Most other sources place SPICA in Tuscany. FWIW, it seems that from 1938 to the sale of SPICA S.p.A. in 1941, SPICA offices were in Livorno with its injection pump factory nearby Ardenza district. So, where does Genoa come into all this?

___________________________________________

Relazioni internazionali, 7 Settembre 1940 - A. XVII, page 1681

"... l'ampliamento degli implanti de Livorno della Società anonima Spica [sic] per la produzione di pompe de iniezione per motori Diesel..."

I'm guessing that SPICA had a subsidiary factory or supplier in Genova at some point. The company was based in Livorno after 1938, which is both in Tuscany and just down the coast from Genova.

Spica (Cassani & Associates Pump Injection Company) was established in 1936 in Milan to produce injection pumps for diesel engines. In 1938, Count Ciano bought the company to support Mussolini's anticipated war effort and moved it to Livorno. In 1941, the Fascist government's Institute for Industrial Reconstruction nationalized the company and placed it under the control of Alfa Romeo.

After the war, SPICA continued as an Alfa subsidiary, making automobile parts such as water and oil pumps, spark plugs, steering components, and mechanical fuel injection systems for diesel and gasoline engines. SPICA gasoline fuel injection was used mainly by Alfa's competition department until the late 1960s, when SPICA injection helped Alfa pass US emissions standards. In 1988 SPICA was absorbed into FIAT, along with Alfa, and soon sold off and closed.

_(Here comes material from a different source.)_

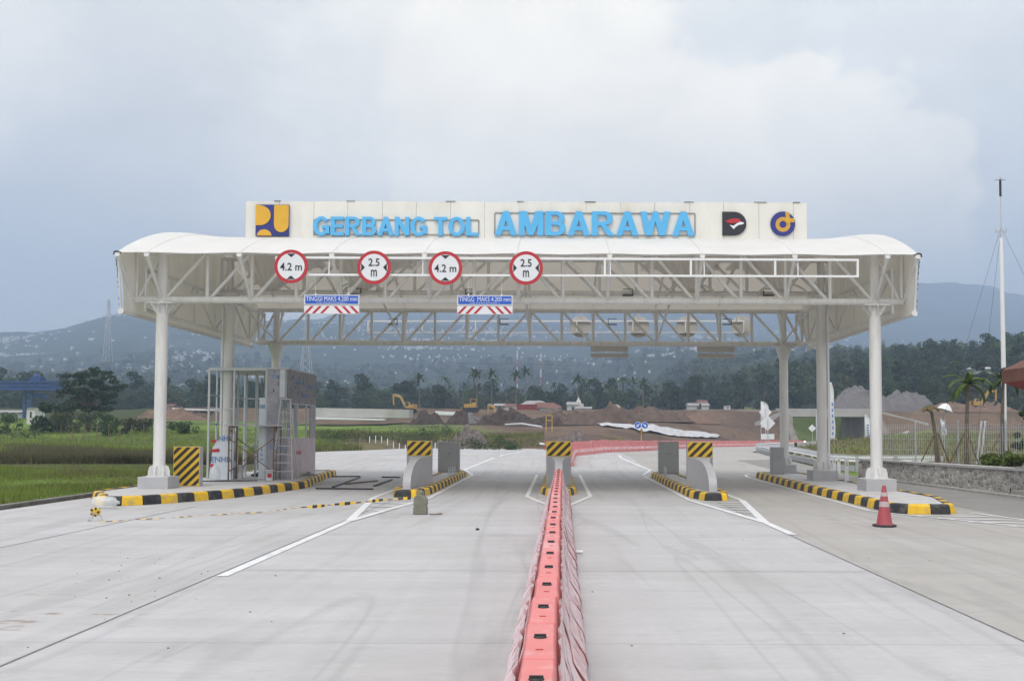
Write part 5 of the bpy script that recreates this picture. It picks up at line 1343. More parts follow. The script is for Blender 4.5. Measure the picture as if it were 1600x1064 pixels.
# town on the slopes: far too many to count
parts = []; mi = []; M['town_wall'] = mat('town_wall', (.52, .50, .48), .8, 0, .45, .05); M['town_roof'] = mat('town_roof', (.30, .17, .13), .8)
cl = [(r_.uniform(-100, 1650), r_.uniform(900, 2600)) for k in range(46)]
bx = np.array([(x, y, z) for z in (0, 1) for x, y in ((-.5, -.5), (.5, -.5), (.5, .5), (-.5, .5))], float); bq = np.array([(3, 2, 1, 0), (4, 5, 6, 7), (0, 1, 5, 4), (1, 2, 6, 5), (2, 3, 7, 6), (3, 0, 4, 7)])
for k in range(1900):
    if k % 4 == 0: px, D = r_.uniform(-150, 1700), 650 + 2000 * r_.random()
    else:
        c = cl[int(len(cl) * r_.random() ** 1.5)]; px, D = c[0] + r_.normal() * 34, c[1] + r_.normal() * 30
    if D < 600: continue
    x = (px - 872) / F * D; z = float(zhill(px, D)); sc_f = (D / 1200) ** .7 * .38
    w_, d_, h_ = r_.uniform(3, 6) * (1 + (r_.random() < .06) * 2.0) * sc_f, 9, r_.uniform(2.5, 5.5) * sc_f
    parts.append((bx * np.array([w_, d_, h_ + 3]) + np.array([x, D, z - 2]), bq)); mi.append(np.where(np.arange(6) == 1, 1 if r_.random() < .6 else 0, 0))
Vw, Qw = cat(parts)
tag(np_mesh('hillside_town', Vw, Qw, ['town_wall', 'town_roof'], mi=np.concatenate(mi)), 'pale specks of town houses scattered over the hazy hillside', 'town', kind='stuff')

# ---- single trees
def tree_thing(name, p, label, cat_, crown_vq, mt, h, r0, limbs=(), group=None, bend=(0, 0)):
    t = thing(name, label, cat_, p, group)
    mb = MB(); mb.path([Vector(p) + Vector((bend[0] * u * u, bend[1] * u * u, h * u - .1)) for u in np.linspace(0, 1, 6)], [r0 * (1.15 - .65 * u) for u in np.linspace(0, 1, 6)], 8)
    for a, b2, rr in limbs:
        a, b2 = Vector(a), Vector(b2); mid_ = a.lerp(b2, .5) + Vector((0, 0, .06 * (b2 - a).length)); mb.path([Vector(p) + a, Vector(p) + mid_, Vector(p) + b2], [rr, rr * .7, rr * .35], 6)
    mb.build('trunk', 'palm_bark' if 'palm' in name else 'bark', t)
    v, q = crown_vq; o = np_mesh('crown', v, q, [mt], t); return t
# the wide flat-topped tree on the left
p = atY(138, 148); sc0 = 148 / F
def lv(px, py): return ((px - 138) * sc0, (py - 653) * -sc0 + (653 - 653))
cl = []; ra = []; lim = []
tiers = [(150, 566, 2.0), (128, 570, 2.1), (104, 571, 1.5), (172, 575, 1.6), (116, 582, 2.2), (146, 582, 2.4), (170, 590, 2.0), (184, 586, 1.3), (106, 594, 1.8), (130, 596, 2.2), (156, 600, 2.0), (176, 602, 1.6), (96, 596, 1.2), (120, 616, 2.0), (136, 622, 2.2), (150, 624, 1.8), (126, 606, 2.0), (164, 608, 1.6), (140, 608, 1.6), (160, 614, 1.3), (112, 606, 1.2), (152, 572, 1.2), (165, 566, 1.0)]
for px, py, rr in tiers:
    x = (px - 138) * sc0; z = (655 - py) * sc0
    for k in range(3):
        y = r_.normal() * 1.5; cl.append((x + r_.normal() * .35, y, z + r_.normal() * .15)); ra.append(rr * .46)
    lim.append(((0, 0, 3.2), (x * .8, r_.normal() * 1.0, z - .4), .13))
tree_thing('umbrella_tree', p, 'large dark tree with a wide layered flat top on the left, beyond the meadow', 'tree', leaves(np.array(cl), np.array(ra), 8000, .15, .50), 'leaf_dark', 5.6, .30, lim)
random.seed(9)
def bush(px, Y, hpx, wpx, mt, name, label, cat_='bush', group=None, n=900, size=.16, zoff=0):
    p = atY(px, Y); h = hpx * Y / F; w_ = wpx * Y / F
    cl = [(r_.normal() * w_ * .24, r_.normal() * w_ * .2, h * (.12 + .72 * r_.random())) for k in range(18)]
    lim = [((0, 0, .1), c, max(.02, h * .012)) for c in cl[:9]]
    return tree_thing(name, p, label, cat_, leaves(np.array(cl), np.array([w_ * .17] * 18), n, size, .85), mt, h * .45, max(.03, h * .025), lim, group)
bush(88, 140, 50, 62, 'leaf_dark', 'broadleaf_tree', 'dense dark rounded tree just left of the flat-topped tree', 'tree', n=2600, size=.17)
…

I still regret failing to convince a boss of mine to NOT replace the SPICA injection on a beautiful, red Alfa GTV 2000 with Weber carburetors. He'd bought the car cheap from an ignorant used car dealer, and it ran perfectly. Like lots of US owners at the time, he thought he'd get more power by replacing "emissions stuff". He spent a lot of money, but the car never ran right.